#### DATA

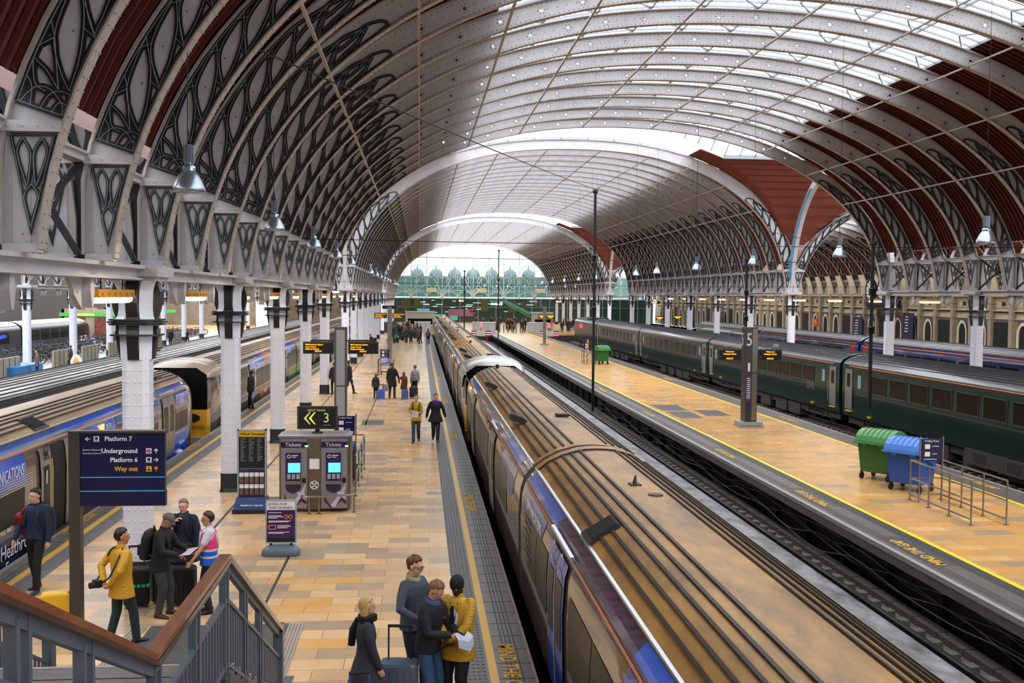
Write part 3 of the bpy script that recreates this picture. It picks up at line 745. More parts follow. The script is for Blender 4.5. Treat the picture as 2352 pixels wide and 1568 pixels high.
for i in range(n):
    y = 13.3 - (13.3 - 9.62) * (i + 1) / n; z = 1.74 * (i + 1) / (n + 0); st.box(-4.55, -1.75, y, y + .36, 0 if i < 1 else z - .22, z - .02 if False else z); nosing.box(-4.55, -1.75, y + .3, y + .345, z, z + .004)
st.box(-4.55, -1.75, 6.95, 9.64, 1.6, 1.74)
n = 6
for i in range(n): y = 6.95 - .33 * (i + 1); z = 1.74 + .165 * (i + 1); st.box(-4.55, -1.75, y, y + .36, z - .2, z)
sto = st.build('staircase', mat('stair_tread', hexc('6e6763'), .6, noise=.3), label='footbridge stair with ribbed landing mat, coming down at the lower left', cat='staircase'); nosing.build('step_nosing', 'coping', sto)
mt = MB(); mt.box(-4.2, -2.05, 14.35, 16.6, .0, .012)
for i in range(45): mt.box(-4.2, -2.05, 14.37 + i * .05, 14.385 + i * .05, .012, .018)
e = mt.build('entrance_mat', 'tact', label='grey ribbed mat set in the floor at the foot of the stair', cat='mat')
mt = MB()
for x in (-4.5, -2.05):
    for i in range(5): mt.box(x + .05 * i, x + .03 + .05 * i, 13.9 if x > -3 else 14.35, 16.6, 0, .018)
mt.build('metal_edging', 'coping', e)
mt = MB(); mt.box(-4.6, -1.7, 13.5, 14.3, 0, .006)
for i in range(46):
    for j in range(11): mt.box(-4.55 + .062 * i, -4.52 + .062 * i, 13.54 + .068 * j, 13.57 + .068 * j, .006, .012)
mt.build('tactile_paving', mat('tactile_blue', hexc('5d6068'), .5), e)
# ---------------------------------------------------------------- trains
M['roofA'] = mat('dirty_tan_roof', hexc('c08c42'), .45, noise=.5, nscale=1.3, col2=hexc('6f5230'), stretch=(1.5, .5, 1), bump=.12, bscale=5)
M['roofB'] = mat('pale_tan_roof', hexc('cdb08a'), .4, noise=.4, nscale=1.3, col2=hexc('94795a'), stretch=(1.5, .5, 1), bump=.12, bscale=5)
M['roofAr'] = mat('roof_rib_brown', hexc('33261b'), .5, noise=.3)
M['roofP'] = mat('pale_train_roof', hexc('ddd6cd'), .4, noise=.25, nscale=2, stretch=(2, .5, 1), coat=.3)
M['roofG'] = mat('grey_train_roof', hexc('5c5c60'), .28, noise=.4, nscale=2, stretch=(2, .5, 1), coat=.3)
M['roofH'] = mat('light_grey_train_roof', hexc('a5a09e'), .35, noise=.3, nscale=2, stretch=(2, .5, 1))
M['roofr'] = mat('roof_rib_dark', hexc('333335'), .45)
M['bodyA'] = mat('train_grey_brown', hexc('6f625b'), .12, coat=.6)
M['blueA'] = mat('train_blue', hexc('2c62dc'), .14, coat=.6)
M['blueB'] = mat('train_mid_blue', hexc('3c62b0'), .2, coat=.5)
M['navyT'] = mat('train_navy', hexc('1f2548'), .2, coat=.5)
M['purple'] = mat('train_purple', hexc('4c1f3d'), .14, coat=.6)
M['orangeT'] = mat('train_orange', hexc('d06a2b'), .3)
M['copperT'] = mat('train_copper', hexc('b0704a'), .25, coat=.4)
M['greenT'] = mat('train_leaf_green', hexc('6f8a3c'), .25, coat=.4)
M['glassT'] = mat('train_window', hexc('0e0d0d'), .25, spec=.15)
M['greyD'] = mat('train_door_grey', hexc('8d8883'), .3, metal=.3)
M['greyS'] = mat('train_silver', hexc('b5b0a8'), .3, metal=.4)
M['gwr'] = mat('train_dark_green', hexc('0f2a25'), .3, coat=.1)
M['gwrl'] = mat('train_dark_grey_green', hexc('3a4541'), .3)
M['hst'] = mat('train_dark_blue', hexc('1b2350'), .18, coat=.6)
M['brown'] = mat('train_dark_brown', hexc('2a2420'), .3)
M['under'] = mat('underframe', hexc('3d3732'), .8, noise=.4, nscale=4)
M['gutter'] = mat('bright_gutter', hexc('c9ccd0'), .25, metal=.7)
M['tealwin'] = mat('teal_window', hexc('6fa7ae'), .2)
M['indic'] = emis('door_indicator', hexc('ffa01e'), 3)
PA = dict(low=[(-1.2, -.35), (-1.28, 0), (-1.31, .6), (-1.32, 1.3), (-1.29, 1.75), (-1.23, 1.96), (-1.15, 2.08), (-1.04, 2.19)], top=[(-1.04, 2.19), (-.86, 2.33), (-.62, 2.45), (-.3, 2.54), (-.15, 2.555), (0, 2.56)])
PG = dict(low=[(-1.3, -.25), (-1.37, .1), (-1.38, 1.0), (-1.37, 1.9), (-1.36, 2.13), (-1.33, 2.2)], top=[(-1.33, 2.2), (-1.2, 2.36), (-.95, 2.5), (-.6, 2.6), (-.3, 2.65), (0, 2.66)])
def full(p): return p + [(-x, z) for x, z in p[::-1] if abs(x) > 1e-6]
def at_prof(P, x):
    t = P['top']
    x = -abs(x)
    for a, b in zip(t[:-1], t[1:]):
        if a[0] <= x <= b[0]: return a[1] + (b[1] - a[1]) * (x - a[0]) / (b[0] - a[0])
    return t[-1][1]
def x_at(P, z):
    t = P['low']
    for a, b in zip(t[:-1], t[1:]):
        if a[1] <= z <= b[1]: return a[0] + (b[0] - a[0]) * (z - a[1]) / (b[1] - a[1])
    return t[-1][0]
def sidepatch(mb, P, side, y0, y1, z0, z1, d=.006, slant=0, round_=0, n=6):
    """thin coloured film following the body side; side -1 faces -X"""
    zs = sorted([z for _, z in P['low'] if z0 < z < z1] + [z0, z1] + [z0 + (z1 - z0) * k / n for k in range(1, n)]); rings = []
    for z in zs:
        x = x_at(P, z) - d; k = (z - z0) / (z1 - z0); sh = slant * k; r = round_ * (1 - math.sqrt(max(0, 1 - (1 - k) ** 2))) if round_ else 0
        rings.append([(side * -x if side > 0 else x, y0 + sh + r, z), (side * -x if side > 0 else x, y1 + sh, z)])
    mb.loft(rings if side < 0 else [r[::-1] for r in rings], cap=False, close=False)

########

#### [SET EXERCISE]
Omit each picture, then return all of the listing exactly as it stands.

#### [THE RESULT]
Write part 3 of the bpy script that recreates this picture. It picks up at line 745. More parts follow. The script is for Blender 4.5. Treat the picture as 2352 pixels wide and 1568 pixels high.
for i in range(n):
    y = 13.3 - (13.3 - 9.62) * (i + 1) / n; z = 1.74 * (i + 1) / (n + 0); st.box(-4.55, -1.75, y, y + .36, 0 if i < 1 else z - .22, z - .02 if False else z); nosing.box(-4.55, -1.75, y + .3, y + .345, z, z + .004)
st.box(-4.55, -1.75, 6.95, 9.64, 1.6, 1.74)
n = 6
for i in range(n): y = 6.95 - .33 * (i + 1); z = 1.74 + .165 * (i + 1); st.box(-4.55, -1.75, y, y + .36, z - .2, z)
sto = st.build('staircase', mat('stair_tread', hexc('6e6763'), .6, noise=.3), label='footbridge stair with ribbed landing mat, coming down at the lower left', cat='staircase'); nosing.build('step_nosing', 'coping', sto)
mt = MB(); mt.box(-4.2, -2.05, 14.35, 16.6, .0, .012)
for i in range(45): mt.box(-4.2, -2.05, 14.37 + i * .05, 14.385 + i * .05, .012, .018)
e = mt.build('entrance_mat', 'tact', label='grey ribbed mat set in the floor at the foot of the stair', cat='mat')
mt = MB()
for x in (-4.5, -2.05):
    for i in range(5): mt.box(x + .05 * i, x + .03 + .05 * i, 13.9 if x > -3 else 14.35, 16.6, 0, .018)
mt.build('metal_edging', 'coping', e)
mt = MB(); mt.box(-4.6, -1.7, 13.5, 14.3, 0, .006)
for i in range(46):
    for j in range(11): mt.box(-4.55 + .062 * i, -4.52 + .062 * i, 13.54 + .068 * j, 13.57 + .068 * j, .006, .012)
mt.build('tactile_paving', mat('tactile_blue', hexc('5d6068'), .5), e)
# ---------------------------------------------------------------- trains
M['roofA'] = mat('dirty_tan_roof', hexc('c08c42'), .45, noise=.5, nscale=1.3, col2=hexc('6f5230'), stretch=(1.5, .5, 1), bump=.12, bscale=5)
M['roofB'] = mat('pale_tan_roof', hexc('cdb08a'), .4, noise=.4, nscale=1.3, col2=hexc('94795a'), stretch=(1.5, .5, 1), bump=.12, bscale=5)
M['roofAr'] = mat('roof_rib_brown', hexc('33261b'), .5, noise=.3)
M['roofP'] = mat('pale_train_roof', hexc('ddd6cd'), .4, noise=.25, nscale=2, stretch=(2, .5, 1), coat=.3)
M['roofG'] = mat('grey_train_roof', hexc('5c5c60'), .28, noise=.4, nscale=2, stretch=(2, .5, 1), coat=.3)
M['roofH'] = mat('light_grey_train_roof', hexc('a5a09e'), .35, noise=.3, nscale=2, stretch=(2, .5, 1))
M['roofr'] = mat('roof_rib_dark', hexc('333335'), .45)
M['bodyA'] = mat('train_grey_brown', hexc('6f625b'), .12, coat=.6)
M['blueA'] = mat('train_blue', hexc('2c62dc'), .14, coat=.6)
M['blueB'] = mat('train_mid_blue', hexc('3c62b0'), .2, coat=.5)
M['navyT'] = mat('train_navy', hexc('1f2548'), .2, coat=.5)
M['purple'] = mat('train_purple', hexc('4c1f3d'), .14, coat=.6)
M['orangeT'] = mat('train_orange', hexc('d06a2b'), .3)
M['copperT'] = mat('train_copper', hexc('b0704a'), .25, coat=.4)
M['greenT'] = mat('train_leaf_green', hexc('6f8a3c'), .25, coat=.4)
M['glassT'] = mat('train_window', hexc('0e0d0d'), .25, spec=.15)
M['greyD'] = mat('train_door_grey', hexc('8d8883'), .3, metal=.3)
M['greyS'] = mat('train_silver', hexc('b5b0a8'), .3, metal=.4)
M['gwr'] = mat('train_dark_green', hexc('0f2a25'), .3, coat=.1)
M['gwrl'] = mat('train_dark_grey_green', hexc('3a4541'), .3)
M['hst'] = mat('train_dark_blue', hexc('1b2350'), .18, coat=.6)
M['brown'] = mat('train_dark_brown', hexc('2a2420'), .3)
M['under'] = mat('underframe', hexc('3d3732'), .8, noise=.4, nscale=4)
M['gutter'] = mat('bright_gutter', hexc('c9ccd0'), .25, metal=.7)
M['tealwin'] = mat('teal_window', hexc('6fa7ae'), .2)
M['indic'] = emis('door_indicator', hexc('ffa01e'), 3)
PA = dict(low=[(-1.2, -.35), (-1.28, 0), (-1.31, .6), (-1.32, 1.3), (-1.29, 1.75), (-1.23, 1.96), (-1.15, 2.08), (-1.04, 2.19)], top=[(-1.04, 2.19), (-.86, 2.33), (-.62, 2.45), (-.3, 2.54), (-.15, 2.555), (0, 2.56)])
PG = dict(low=[(-1.3, -.25), (-1.37, .1), (-1.38, 1.0), (-1.37, 1.9), (-1.36, 2.13), (-1.33, 2.2)], top=[(-1.33, 2.2), (-1.2, 2.36), (-.95, 2.5), (-.6, 2.6), (-.3, 2.65), (0, 2.66)])
def full(p): return p + [(-x, z) for x, z in p[::-1] if abs(x) > 1e-6]
def at_prof(P, x):
    t = P['top']
    x = -abs(x)
    for a, b in zip(t[:-1], t[1:]):
        if a[0] <= x <= b[0]: return a[1] + (b[1] - a[1]) * (x - a[0]) / (b[0] - a[0])
    return t[-1][1]
def x_at(P, z):
    t = P['low']
    for a, b in zip(t[:-1], t[1:]):
        if a[1] <= z <= b[1]: return a[0] + (b[0] - a[0]) * (z - a[1]) / (b[1] - a[1])
    return t[-1][0]
def sidepatch(mb, P, side, y0, y1, z0, z1, d=.006, slant=0, round_=0, n=6):
    """thin coloured film following the body side; side -1 faces -X"""
    zs = sorted([z for _, z in P['low'] if z0 < z < z1] + [z0, z1] + [z0 + (z1 - z0) * k / n for k in range(1, n)]); rings = []
    for z in zs:
        x = x_at(P, z) - d; k = (z - z0) / (z1 - z0); sh = slant * k; r = round_ * (1 - math.sqrt(max(0, 1 - (1 - k) ** 2))) if round_ else 0
        rings.append([(side * -x if side > 0 else x, y0 + sh + r, z), (side * -x if side > 0 else x, y1 + sh, z)])
    mb.loft(rings if side < 0 else [r[::-1] for r in rings], cap=False, close=False)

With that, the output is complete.